The attorney representing John Graziano, the Iraq war veteran grievously injured in a wreck involving the son of Hulk Hogan, accused Hogan in court Wednesday of lying about efforts to settle a lawsuit Graziano's guardian filed against the former famed wrestler and his family.
Attorney George Tragos said Hogan signed a confidentiality agreement in October not to disclose what happened during an effort to settle the lawsuit, then went on to talk about the mediation publicly. In addition, Hogan inaccurately portrayed the money discussed and said what he offered would place Graziano "in a five-star hotel for the rest of his life," Tragos said.
Tragos' remarks came Wednesday afternoon during a hearing to determine to what extent depositions -- which are transcribed, sometimes videotaped testimony taken from witnesses before a trial -- should be made available to the media covering the Graziano lawsuit.
Tragos' concern was that he might be hamstrung from releasing to the media a transcript of a deposition that refutes something someone else says about the case.
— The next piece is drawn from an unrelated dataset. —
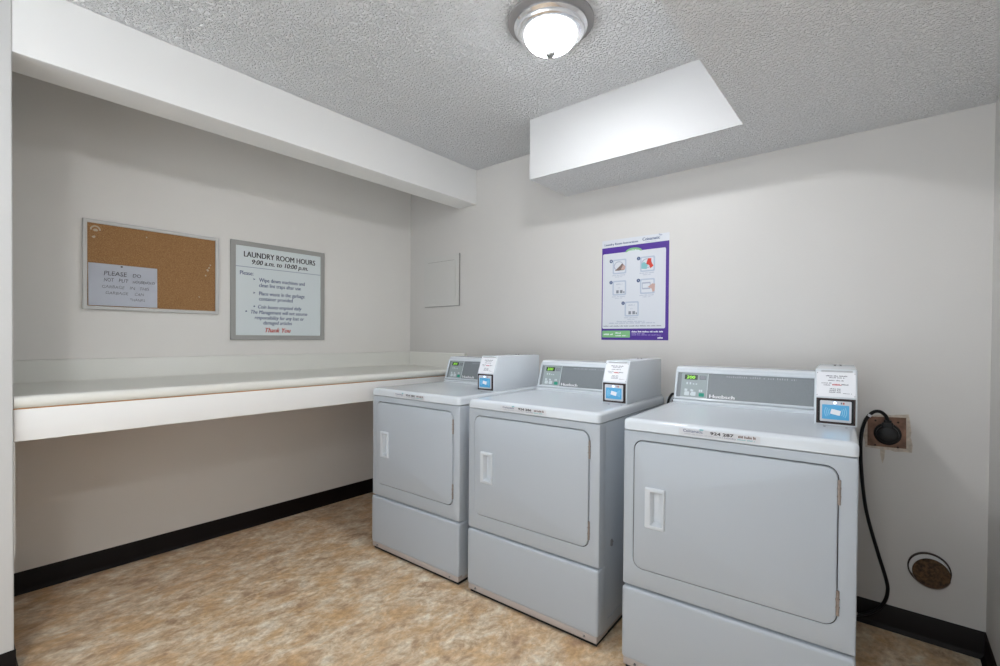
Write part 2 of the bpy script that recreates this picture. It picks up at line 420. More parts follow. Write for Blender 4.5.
# ------------------------------------------------------------------ the dryers
W_, D_, ZL, ZLB, ZS = .683, .743, .9233, .8816, .3106
def make_dryer(num):
    t = bpy.data.objects.new('clothes_dryer', None); COL.objects.link(t); t.empty_display_size = .2
    # cabinet shell with the door opening in its front
    bm = bmesh.new()
    O = lambda i=0, r=.006: rr(0+i, W_-i, ZS+.003+i, ZLB-.002-i, r)
    H = lambda i=0: rr(.036+i, .641-i, .381+i, .851-i, .036-i)
    loft(bm, [LY(O(), .05), LY(O(), .006), LY(O(.002), .002), LY(O(.006), 0), LY(H(), 0), LY(H(.002), .002), LY(H(.002), .016)], True, True, 0, [0, 0, 0, 0, 0, 1, 1])
    box(bm, .003, W_-.003, .03, D_, .035, ZLB-.002, bev=.003)
    # stamped seams and a pressed rib on each side panel
    for x in (.003, W_-.003):
        box(bm, x-.0012, x+.0012, .09, D_-.03, .075, .080)
    obj('cabinet', bm, [M_ENAMEL, M_GAP], t)
    # lower access panel
    bm = bmesh.new()
    P = lambda i, r: rr(0+i, W_-i, .043+i, ZS-.003-i, r)
    loft(bm, [LY(P(0, .012), .06), LY(P(0, .012), .004), LY(P(.0015, .012), -.001), LY(P(.005, .012), -.004), LY(P(.012, .012), -.0052)])
    obj('lower_panel', bm, M_ENAMEL, t)
    # base rail, screws and feet
    bm = bmesh.new(); box(bm, .006, W_-.006, -.0015, .10, .018, .046, bev=.002); box(bm, .012, W_-.006, .10, D_-.02, .022, .036)
    rail = obj('base_rail', bm, M_RAIL, t)
    bm = bmesh.new(); box(bm, .012, W_-.010, .008, D_-.03, .003, .019); obj('gap_shade_block', bm, M_DARK, t)  # black block added to darken the shade gap below the rail
    for x in (.05, W_-.06):
        bm = bmesh.new(); lathe(bm, [(.0001, -.004), (.004, -.004), (.005, 0), (.005, .004)], 10, axis='y', c=(x, -.002, .031)); obj('screw', bm, M_SCREW, rail)
    for x in (.06, W_-.06):
        for y in (.075, D_-.07):
            bm = bmesh.new(); lathe(bm, [(.020, 0), (.022, .004), (.020, .010), (.008, .012), (.008, .024)], 14, c=(x, y, 0)); obj('leveling_foot', bm, M_BLACK, t)
    # door with a hole for the pull
    bm = bmesh.new()
    Dd = lambda i: rr(.0405+i, .6365-i, .3858+i, .8462-i, .032-i)
    Hh = rr(.090, .144, .551, .676, .003)
    loft(bm, [LY(Dd(.003), .014), LY(Dd(0), .010), LY(Dd(0), -.001), LY(Dd(.002), -.004), LY(Dd(.005), -.005), LY(Hh, -.005), LY(Hh, .014)], False, False)
    door = obj('door', bm, M_ENAMEL, t)
    bm = bmesh.new()
    q = lambda a, b, c, d, r: rr(a, b, c, d, r, 3)
    loft(bm, [LY(q(.082, .152, .541, .686, .004), -.005), LY(q(.082, .152, .541, .686, .004), -.010), LY(q(.085, .149, .545, .682, .004), -.0135),
              LY(q(.101, .146, .553, .674, .005), -.0135), LY(q(.106, .145, .557, .670, .005), -.004), LY(q(.108, .126, .564, .664, .005), .010)], False, True)
    obj('door_handle', bm, M_PLAST, door)
    for z in (.456, .776):
        bm = bmesh.new()
        tube(bm, [(.6395, -.002, z-.036), (.6395, -.002, z+.036)], .0042, 8)
        for k in (-.012, .012): box(bm, .634, .645, -.0068, .001, z+k-.001, z+k+.001, mi=0)
        box(bm, .6375, .6425, -.002, .012, z-.036, z+.036)
        obj('hinge', bm, M_HINGE, door)
    # lid
    bm = bmesh.new()
    Q = lambda i, r: rr(-.001+i, W_+.001-i, -.006+i, D_-i*.3, r)
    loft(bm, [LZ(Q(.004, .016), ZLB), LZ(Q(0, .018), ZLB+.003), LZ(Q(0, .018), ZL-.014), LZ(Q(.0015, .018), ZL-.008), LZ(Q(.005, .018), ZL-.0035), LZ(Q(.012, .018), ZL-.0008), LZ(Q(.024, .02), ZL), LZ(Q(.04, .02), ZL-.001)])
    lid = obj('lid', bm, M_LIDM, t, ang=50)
    # asset sticker on the lid edge
    bm = bmesh.new(); pl = Plane((0, -.006, 0), (1, 0, 0), (0, 0, 1))
    pl.rect(bm, .196, .440, ZLB+.006, ZL-.0125, 0, .0008, 0)
    s = obj('asset_sticker', bm, M_STICK, t, smooth=False)
    bm = bmesh.new(); h = .0012; zb = .9005
    text(bm, pl, 'Coinamatic', .210, .272, zb-.001, .0095, h, 0, bold=.01)
    pl.disc(bm, .268, zb+.0105, .003, .0008, h, 3, rx=.007)
    text(bm, pl, num, .295, .365, zb-.0015, .0095, h, 1, bold=.03)
    dashes(bm, pl, .378, .428, zb-.001, .009, 2, h, .0036, .25, 3, (4, 6))
    dashes(bm, pl, .215, .335, zb-.0085, .004, 4, h, .0032, .4, 5)
    text(bm, pl, 'Laundry', .338, .372, zb-.0085, .005, h, 0); dashes(bm, pl, .376, .425, zb-.0085, .005, 3, h, .004, .3, 6)
    obj('lettering', bm, [M_NAVY, M_INKB, mat('sticker_brown', (.16, .09, .07, 1), .6), M_PTEAL, M_INKL], s, smooth=False)
    # console: extruded profile with a recessed slanting panel
    bm = bmesh.new()
    pr = [(.548, ZL-.002), (.548, .931), (.553, .936), (.5605, .938), (.602, 1.068), (.606, 1.078), (.614, 1.084), (.628, 1.0865), (.732, 1.0865), (.737, 1.082), (.737, ZL-.002)]
    def sh(y, z, k): return (y, z) if k == 0 else (y+k*(1 if y < .64 else -1), z-(k if z > 1.0 else 0))
    loft(bm, [[(x, *sh(y, z, k)) for y, z in pr] for x, k in ((.018, .003), (.021, 0), (.566, 0))])
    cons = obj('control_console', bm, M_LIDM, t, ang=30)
    sv = Vector((0, .0415, .130)).normalized()
    pc = Plane((.021, .5605, .938), (1, 0, 0), sv)
    SH = .1365
    bm = bmesh.new(); pc.frame(bm, -.001, .545, .001, SH-.001, .010, -.001, .0075, 0, .002)
    obj('panel_frame', bm, M_LIDM, cons)
    bm = bmesh.new(); pc.rect(bm, .008, .536, .010, SH-.010, -.001, .0015)
    pan = obj('control_panel', bm, M_CONS, t, smooth=False)
    bm = bmesh.new(); pc.rect(bm, .026, .138, .013, SH-.013, .0015, .003, 0, .003)
    pc.rect(bm, .024, .140, .011, .013, .0015, .0034, 1); pc.rect(bm, .138, .140, .011, SH-.012, .0015, .0034, 1)
    rng = random.Random(2)
    for y, hgt, xs in ((.072, .010, (.052, .066, .080, .092)), (.040, .012, (.046, .052, .072, .078, .108, .116)), (.022, .013, (.046, .052, .072, .078))):
        for x in xs: pc.rect(bm, x-.003, x+.003, y, y+hgt*rng.uniform(.5, 1), .003, .0035, 1)
    obj('keypad', bm, [M_KEYS, M_KEYL], pan, smooth=False)
    bm = bmesh.new(); pc.rect(bm, .040, .096, SH-.042, SH-.020, .003, .005, 0, .002)
    text(bm, pc, '200', .048, .084, SH-.038, .014, .0056, 1, italic=.15)
    obj('display', bm, [M_LCDB, M_LCD], pan, smooth=False)
    bm = bmesh.new(); pc.rect(bm, .104, .132, SH-.040, SH-.022, .003, .0045)
    for i in range(3): pc.rect(bm, .106, .130, SH-.037+i*.005, SH-.035+i*.005, .0045, .005, 1)
    obj('indicator_slot', bm, [M_DIM, M_INKL], pan, smooth=False)
    for x in (.044, .072):
        bm = bmesh.new(); pc.rect(bm, x, x+.020, .020, .038, .003, .0045, 0, .003); obj('cycle_button', bm, M_KEYL, pan, smooth=False)
    bm = bmesh.new(); pc.rect(bm, .106, .128, .018, .034, .003, .005, 0, .003); obj('start_button', bm, M_GREEN, pan, smooth=False)
    bm = bmesh.new()
    for k in range(3): text(bm, pc, 'Huebsch', .150+k*.0009, .250+k*.0009, .0165, .0155, .0025+k*.00005, 0)
    obj('lettering', bm, M_WHITEINK, pan, smooth=False)
    bm = bmesh.new(); dashes(bm, pc, .215, .475, SH-.024, .009, 0, .0025, .0085, .66, 9, (10, 5, 1, 3, 5))
    obj('small_print', bm, M_INKL, pan, smooth=False)
    # payment box
    bm = bmesh.new()
    x0, x1 = .567, .686
    pr = [(.293, ZL), (.293, 1.017), (.329, 1.108), (.333, 1.112), (.338, 1.1135), (.731, 1.1135), (.735, 1.110), (.735, ZL)]
    def ins(k): return [(y+k*(1 if y < .5 else -1), z-(k if z > .95 else 0)) for y, z in pr]
    loft(bm, [[(x, y, z) for y, z in ins(k)] for x, k in ((x0, .004), (x0+.0015, .0012), (x0+.004, 0), (x1-.004, 0), (x1-.0015, .0012), (x1, .004))])
    box(bm, x0-.0005, x1+.002, .40, .745, ZL, ZL+.006)
    pb = obj('payment_box', bm, M_LIDM, t, ang=28)
    for x in (.622, .640):
        bm = bmesh.new(); lathe(bm, [(.0045, 0), (.0045, .004), (.003, .006)], 10, c=(x, .58, 1.1135)); obj('screw', bm, M_SCREW, pb)
    for x in (x0+.030, x0+.090):
        bm = bmesh.new(); lathe(bm, [(.004, 0), (.004, .002), (.002, .003)], 10, c=(x, .262, ZL-.001)); obj('screw', bm, M_SCREW, lid)
    # instruction label on the sloping face
    ps = Plane((x0+.0035, .2945, 1.0205), (1, 0, 0), Vector((0, .036, .091)))
    LW = .112
    bm = bmesh.new(); ps.rect(bm, .002, LW-.002, .000, .0885, .0003, .0016, 0, .002)
    ps.rect(bm, .014, LW-.010, .0885, .0935, .0005, .004, 1, .001)
    for a, b in ((.004, .004), (LW-.004, .004), (.004, .084), (LW-.004, .084)): ps.disc(bm, a, b, .0014, .0016, .003, 2, 8)
    lab = obj('instruction_label', bm, [M_LABEL, mat('label_tab', (.45, .46, .48, 1), .4), M_SCREW], pb, smooth=False)
    lab['label'] = 'white printed card fixed to the sloping front of the box'
    bm_i = bmesh.new()
    dashes(bm_i, ps, .028, .088, .072, .005, 0, .0022, .0032, .35, 1)
    dashes(bm_i, ps, .038, .080, .066, .004, 0, .0022, .0032, .35, 2)
    dashes(bm_i, ps, .034, .078, .056, .004, 0, .0022, .0032, .3, 3)
    dashes(bm_i, ps, .016, .044, .046, .004, 0, .0022, .0032, .35, 4)
    dashes(bm_i, ps, .046, .072, .040, .006, 1, .0022, .0036, .2, 5, (20,))
    dashes(bm_i, ps, .072, .094, .042, .005, 0, .0022, .0032, .3, 6)
    dashes(bm_i, ps, .022, .042, .039, .004, 0, .0022, .0032, .35, 7)
    for k in range(3): dashes(bm_i, ps, .040-.001*k, .070, .026-.006*k, .004, 0, .0022, .0030, .3, 8+k)
    dashes(bm_i, ps, .076, .100, .012, .003, 0, .0022, .0032, .4, 12)
    o = obj('printed_text', bm_i, [M_INK, mat('label_red', (.55, .12, .14, 1), .6)], pb, smooth=False)
    # card reader on the vertical face
    pf = Plane((x0, .293, ZL), (1, 0, 0), (0, 0, 1))
    bm = bmesh.new()
    pf.frame(bm, .006, .114, .005, .092, .005, -.001, .003, 0, .001)
    pf.rect(bm, .011, .109, .010, .087, -.0005, .0006, 1)
    rd = obj('card_reader', bm, [M_BROWNB, M_BLACK], pb)
    bm = bmesh.new()
    pf.rect(bm, .0165, .103, .013, .084, .0006, .0055, 0, .003)
    pf.rect(bm, .0225, .097, .021, .0705, .0055, .0062, 1, .002)
    # card symbol and waves
    a = R(-12); cxx, cyy = .060, .046
    pf.shape(bm, [(cxx+x*math.cos(a)-y*math.sin(a), cyy+x*math.sin(a)+y*math.cos(a)) for x, y in rr(-.0135, .0135, -.0085, .0085, .002, 2)], .0062, .0070, 2)
    for r_ in (.020, .0255, .031):
        pf.arc(bm, cxx, cyy, r_, -32, 32, .0018, .0062, .0068, 3, sy=1.0)
        pf.arc(bm, cxx, cyy, r_, 148, 212, .0018, .0062, .0068, 3, sy=1.0)
    pf.rect(bm, .074, .078, .074, .080, .0055, .006, 4); pf.rect(bm, .080, .084, .074, .080, .0055, .006, 5)
    obj('reader_screen', bm, [mat('reader_bezel', (.58, .59, .62, 1), .4), M_BLUE, M_WHITEINK, M_BLUEL, M_INK, M_RED], pb, smooth=False)
    bm = bmesh.new(); lathe(bm, [(.0038, -.003), (.0036, -.006), (.002, -.0078)], 14, axis='y', c=(x0+.058, .291, ZL+.0775))
    obj('indicator_light', bm, M_LED, pb)
    # knock-out tab on the right side
    bm = bmesh.new()
    box(bm, W_-.004, W_+.002, .112, .124, .366, .392, bev=.001); box(bm, W_, W_+.006, .115, .121, .383, .388)
    obj('side_latch', bm, M_SCREW, t)
    return t
DRYERS = []
spots = [(.8416, -.949, 1.81, '924 285', 'white front-load dryer farthest left, next to the end of the folding counter'),
         (1.5839, -.9273, 1.96, '924 286', 'middle white front-load dryer, standing between the other two machines'),
         (2.3824, -.933, 3.81, '924 287', 'large nearest white front-load dryer with sticker number 924 287, beside the wall outlet')]
for x, y, a, num, lab in spots:
    o = make_dryer(num); o.location = (x, y, 0); o.rotation_euler = (0, 0, R(a))
    o.scale = (1.01 if num.endswith('7') else 1, 1, 1); o.location.x -= .003 if num.endswith('7') else 0
    DRYERS.append(o)
    for ch in o.children:
        if ch.name.startswith('payment_box'): ch.location.x = {'5': -.030, '6': -.019, '7': 0}[num[-1]]
    tag(o, lab, 'dryer', 'coin laundry dryers along the back wall')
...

If Tragos wanted to release a deposition that refutes what someone says, he would have to go before Pinellas-Pasco Circuit Judge W. Douglas Baird and ask to do so, Tragos said after the hearing.
That is standard, however. Typically, a deposition in a civil case is only placed in a court file, which is public record, if the deposition touches on a specific issue to be argued over at a future hearing.
Stuart Freeman, an attorney for Hogan's son, Nick Bollea, had asked that the media not be allowed to attend any depositions. No one suggested they had a legal right to do so, and Baird granted that request.
The attorneys for the defendants in the Graziano lawsuit - Hogan, Nick Bollea, Hogan's estranged wife Linda Bollea and Danny Jacobs, who was said to be racing against Bollea before the wreck - all asked that the media be restricted from attending the depositions. They also sought to ensure the media didn't have any access to the transcripts of the depositions that they wouldn't have otherwise, and Baird agreed with this, too.
Rachel E. Fugate, an attorney with Thomas & LoCicero, which was representing News Channel 8 and The Tampa Tribune, noted the Bolleas have generated much publicity on their own, outside the judicial arena, about their various plights. They cannot now turn around and ask for a measure designed to curtail publicity, she said.
Fugate noted that in the time since the defendants in the Graziano lawsuit filed their request touching on the depositions, Hogan has appeared on the Bubba the Love Sponge radio show 10 times and has discussed the Graziano lawsuit, along with his contentious pending divorce from his estranged wife Linda Bollea.
"To go out and generate this publicity and then to use that to restrict access to information'' doesn't pass legal muster if they are trying to argue releasing the depositions would impinge on their right to a fair trial, she said.
At a separate hearing Wednesday afternoon, Tragos asked that he be given access to the audiotaped conversations Nick Bollea had with family members when he was serving an eight-month sentence related to the wreck. Whether the media has a right to those tapes is the subject of a different lawsuit, which is ongoing.
Judge Baird told Tragos the scope of his request was too broad, and the judge himself said he didn't relish the prospect of going through 30 to 40 hours of tapes to decide what's relevant to the civil suit and what isn't.
The judge said a hearing should be set to argue the matter.